HITCHCOCK BASED HIS MOVIE ON THE short story of the same name by Daphne DuMaurier, written in 1953. Originally set on the Cornish coastline in England, this compact and stylish horror story focuses on Nat Hocken, a rural farmworker, as he struggles to protect his family against invading flocks of birds that have inundated his small community. Nat is a keen observer of the landscape, and he notes, early in the story, how the weather has quickly turned colder, and that birds of many species seem restless as they gather in larger and larger numbers around his coastal village. One evening, Nat is awoken by birds as they swoop down at his window and seem to deliberately attack him as he fends them off.
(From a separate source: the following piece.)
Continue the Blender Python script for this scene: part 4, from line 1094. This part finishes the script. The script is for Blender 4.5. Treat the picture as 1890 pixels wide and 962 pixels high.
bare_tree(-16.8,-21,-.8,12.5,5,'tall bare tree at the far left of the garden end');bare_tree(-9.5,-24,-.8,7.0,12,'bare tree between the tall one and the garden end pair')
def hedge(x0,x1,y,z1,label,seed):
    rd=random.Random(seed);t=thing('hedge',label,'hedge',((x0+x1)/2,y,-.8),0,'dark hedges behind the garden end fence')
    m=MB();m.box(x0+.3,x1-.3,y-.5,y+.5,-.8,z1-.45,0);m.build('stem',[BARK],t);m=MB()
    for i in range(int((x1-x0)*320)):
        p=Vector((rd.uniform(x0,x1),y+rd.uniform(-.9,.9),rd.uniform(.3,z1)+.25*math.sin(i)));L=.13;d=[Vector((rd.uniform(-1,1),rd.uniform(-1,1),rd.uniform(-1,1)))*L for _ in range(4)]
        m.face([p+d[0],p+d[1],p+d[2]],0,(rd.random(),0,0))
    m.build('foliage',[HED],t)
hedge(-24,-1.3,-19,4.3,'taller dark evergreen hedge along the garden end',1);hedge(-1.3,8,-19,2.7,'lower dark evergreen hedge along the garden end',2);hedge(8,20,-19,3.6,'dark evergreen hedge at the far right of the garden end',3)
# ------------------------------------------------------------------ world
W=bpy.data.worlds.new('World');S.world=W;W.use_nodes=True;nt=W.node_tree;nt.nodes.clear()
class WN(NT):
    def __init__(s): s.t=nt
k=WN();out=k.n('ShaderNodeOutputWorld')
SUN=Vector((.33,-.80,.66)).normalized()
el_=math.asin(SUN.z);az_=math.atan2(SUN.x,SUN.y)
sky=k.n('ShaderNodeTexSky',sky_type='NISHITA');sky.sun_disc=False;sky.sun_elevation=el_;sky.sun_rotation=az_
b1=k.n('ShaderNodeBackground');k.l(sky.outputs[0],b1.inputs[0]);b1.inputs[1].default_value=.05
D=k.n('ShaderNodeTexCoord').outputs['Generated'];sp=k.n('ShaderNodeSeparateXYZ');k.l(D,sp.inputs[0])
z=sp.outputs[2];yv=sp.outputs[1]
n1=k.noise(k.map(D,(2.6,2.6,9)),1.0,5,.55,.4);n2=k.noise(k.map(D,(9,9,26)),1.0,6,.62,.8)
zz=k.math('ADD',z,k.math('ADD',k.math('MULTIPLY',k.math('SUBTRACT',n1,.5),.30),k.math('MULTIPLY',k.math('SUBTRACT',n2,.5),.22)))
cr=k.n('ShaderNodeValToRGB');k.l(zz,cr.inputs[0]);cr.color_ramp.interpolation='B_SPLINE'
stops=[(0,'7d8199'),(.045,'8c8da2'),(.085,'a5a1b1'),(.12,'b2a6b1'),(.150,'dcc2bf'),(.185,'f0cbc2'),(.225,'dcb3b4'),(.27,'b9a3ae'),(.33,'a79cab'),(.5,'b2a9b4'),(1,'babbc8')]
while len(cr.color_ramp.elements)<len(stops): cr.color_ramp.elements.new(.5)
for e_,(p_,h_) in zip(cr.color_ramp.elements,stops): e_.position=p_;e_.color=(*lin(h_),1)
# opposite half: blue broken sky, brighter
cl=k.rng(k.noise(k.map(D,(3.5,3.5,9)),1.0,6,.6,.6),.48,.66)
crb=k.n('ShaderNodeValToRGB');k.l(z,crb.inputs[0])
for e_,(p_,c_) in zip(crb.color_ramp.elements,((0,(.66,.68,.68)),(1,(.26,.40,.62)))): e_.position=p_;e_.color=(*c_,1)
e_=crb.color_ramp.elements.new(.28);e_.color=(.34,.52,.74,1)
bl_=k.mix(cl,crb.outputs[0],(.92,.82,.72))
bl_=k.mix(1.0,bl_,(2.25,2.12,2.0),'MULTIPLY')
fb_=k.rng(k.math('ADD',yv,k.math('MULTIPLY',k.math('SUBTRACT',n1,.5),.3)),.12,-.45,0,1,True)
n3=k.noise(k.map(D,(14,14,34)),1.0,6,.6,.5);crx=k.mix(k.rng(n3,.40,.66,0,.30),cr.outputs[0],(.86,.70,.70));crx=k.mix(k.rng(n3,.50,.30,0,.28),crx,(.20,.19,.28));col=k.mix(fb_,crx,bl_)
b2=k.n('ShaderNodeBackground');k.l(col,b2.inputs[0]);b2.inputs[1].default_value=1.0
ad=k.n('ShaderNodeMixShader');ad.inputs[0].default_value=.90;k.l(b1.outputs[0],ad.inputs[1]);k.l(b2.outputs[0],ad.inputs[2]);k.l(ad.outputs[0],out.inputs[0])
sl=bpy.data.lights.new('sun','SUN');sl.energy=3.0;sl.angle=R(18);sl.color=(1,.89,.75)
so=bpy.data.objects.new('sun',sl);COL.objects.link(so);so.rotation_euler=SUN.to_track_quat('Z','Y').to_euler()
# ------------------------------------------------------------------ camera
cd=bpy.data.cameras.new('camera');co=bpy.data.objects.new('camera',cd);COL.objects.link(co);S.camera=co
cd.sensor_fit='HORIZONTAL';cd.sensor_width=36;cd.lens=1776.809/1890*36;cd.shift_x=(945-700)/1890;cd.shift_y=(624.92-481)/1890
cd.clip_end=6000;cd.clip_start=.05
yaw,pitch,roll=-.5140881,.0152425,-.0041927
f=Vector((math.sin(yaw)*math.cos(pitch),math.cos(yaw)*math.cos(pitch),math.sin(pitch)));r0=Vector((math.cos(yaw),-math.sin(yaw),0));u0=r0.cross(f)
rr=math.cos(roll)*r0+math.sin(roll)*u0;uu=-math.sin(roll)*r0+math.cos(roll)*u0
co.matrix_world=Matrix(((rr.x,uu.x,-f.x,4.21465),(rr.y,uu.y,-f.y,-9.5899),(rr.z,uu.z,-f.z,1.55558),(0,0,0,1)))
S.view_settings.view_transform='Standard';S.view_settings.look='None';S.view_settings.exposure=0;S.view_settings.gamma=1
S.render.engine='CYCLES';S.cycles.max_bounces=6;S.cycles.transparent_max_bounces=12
After the birds try to get into his children’s bedroom window, Nat takes precautions and boards up all the windows in his cottage. His actions are justified, as the next day the bird attacks begin in earnest.
     We see Nat doing everything he can to prepare. He observes that the birds (of all kinds, but especially the gulls) have some sort of schedule in their attacks that seems to be regulated by the tides. Nat takes an opportunity in the lull to gather supplies and to further fortify his home. He learns that many in his village have been killed, and that the attacks are much more widespread.
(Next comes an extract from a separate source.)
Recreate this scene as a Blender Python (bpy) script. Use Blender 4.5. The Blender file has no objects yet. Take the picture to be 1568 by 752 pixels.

     Throughout England, according to the BBC's “wireless” broadcasts, birds are attacking towns and cities. Citizens are urged to stay inside. Nat’s neighbour earlier had speculated it was the “Russians” who had “poisoned” the birds. Nat thought it might be the unnatural cold that had come at the end of autumn, driving birds from other regions to seek food en masse in the south.
But the reason for the attacks remains unclear.
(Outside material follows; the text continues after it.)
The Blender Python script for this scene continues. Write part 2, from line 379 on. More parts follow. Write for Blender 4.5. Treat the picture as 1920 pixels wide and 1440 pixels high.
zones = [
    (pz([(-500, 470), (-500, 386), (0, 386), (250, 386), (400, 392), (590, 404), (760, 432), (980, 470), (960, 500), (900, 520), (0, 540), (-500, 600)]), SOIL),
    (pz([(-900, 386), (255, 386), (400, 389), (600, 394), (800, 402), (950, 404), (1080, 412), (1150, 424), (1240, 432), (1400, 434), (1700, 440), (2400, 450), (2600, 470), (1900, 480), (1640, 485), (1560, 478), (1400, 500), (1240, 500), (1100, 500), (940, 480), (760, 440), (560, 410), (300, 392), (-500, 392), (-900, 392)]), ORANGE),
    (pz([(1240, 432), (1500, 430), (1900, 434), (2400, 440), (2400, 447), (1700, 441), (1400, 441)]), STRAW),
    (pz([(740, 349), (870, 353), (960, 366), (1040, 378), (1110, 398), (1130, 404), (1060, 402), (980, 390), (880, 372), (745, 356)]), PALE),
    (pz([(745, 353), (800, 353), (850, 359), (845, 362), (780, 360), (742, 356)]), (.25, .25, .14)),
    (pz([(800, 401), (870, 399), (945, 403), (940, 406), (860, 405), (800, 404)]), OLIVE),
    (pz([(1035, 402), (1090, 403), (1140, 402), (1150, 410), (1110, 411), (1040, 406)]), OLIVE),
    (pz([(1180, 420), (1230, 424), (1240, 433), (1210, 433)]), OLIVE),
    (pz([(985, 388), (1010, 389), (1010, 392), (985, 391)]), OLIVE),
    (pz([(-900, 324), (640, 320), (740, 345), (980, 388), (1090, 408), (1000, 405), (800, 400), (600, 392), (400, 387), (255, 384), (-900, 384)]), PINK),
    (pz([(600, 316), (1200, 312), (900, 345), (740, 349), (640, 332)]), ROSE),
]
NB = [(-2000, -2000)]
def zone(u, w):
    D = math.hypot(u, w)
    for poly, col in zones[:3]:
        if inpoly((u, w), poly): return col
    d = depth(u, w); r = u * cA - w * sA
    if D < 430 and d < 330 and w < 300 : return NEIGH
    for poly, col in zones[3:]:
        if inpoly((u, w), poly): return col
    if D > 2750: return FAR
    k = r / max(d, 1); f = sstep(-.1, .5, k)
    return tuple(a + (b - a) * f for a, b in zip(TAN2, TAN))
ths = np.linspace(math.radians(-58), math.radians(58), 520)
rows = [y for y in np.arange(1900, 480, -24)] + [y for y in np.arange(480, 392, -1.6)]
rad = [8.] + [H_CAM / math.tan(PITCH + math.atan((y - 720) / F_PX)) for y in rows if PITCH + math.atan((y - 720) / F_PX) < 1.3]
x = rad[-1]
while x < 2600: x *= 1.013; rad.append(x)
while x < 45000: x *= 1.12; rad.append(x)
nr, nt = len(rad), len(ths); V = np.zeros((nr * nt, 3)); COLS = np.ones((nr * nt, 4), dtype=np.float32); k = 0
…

Ominously, Nat begins to think that the birds have developed intelligence based on “millions of years of memory…stored in those little brains”, and that humanity was now at risk. When the BBC fails to come back on the air at the regular hour, the story ends with Nat and his family barricaded in their kitchen, listening to the sounds of the birds scratching and pecking and smashing against the walls of their home.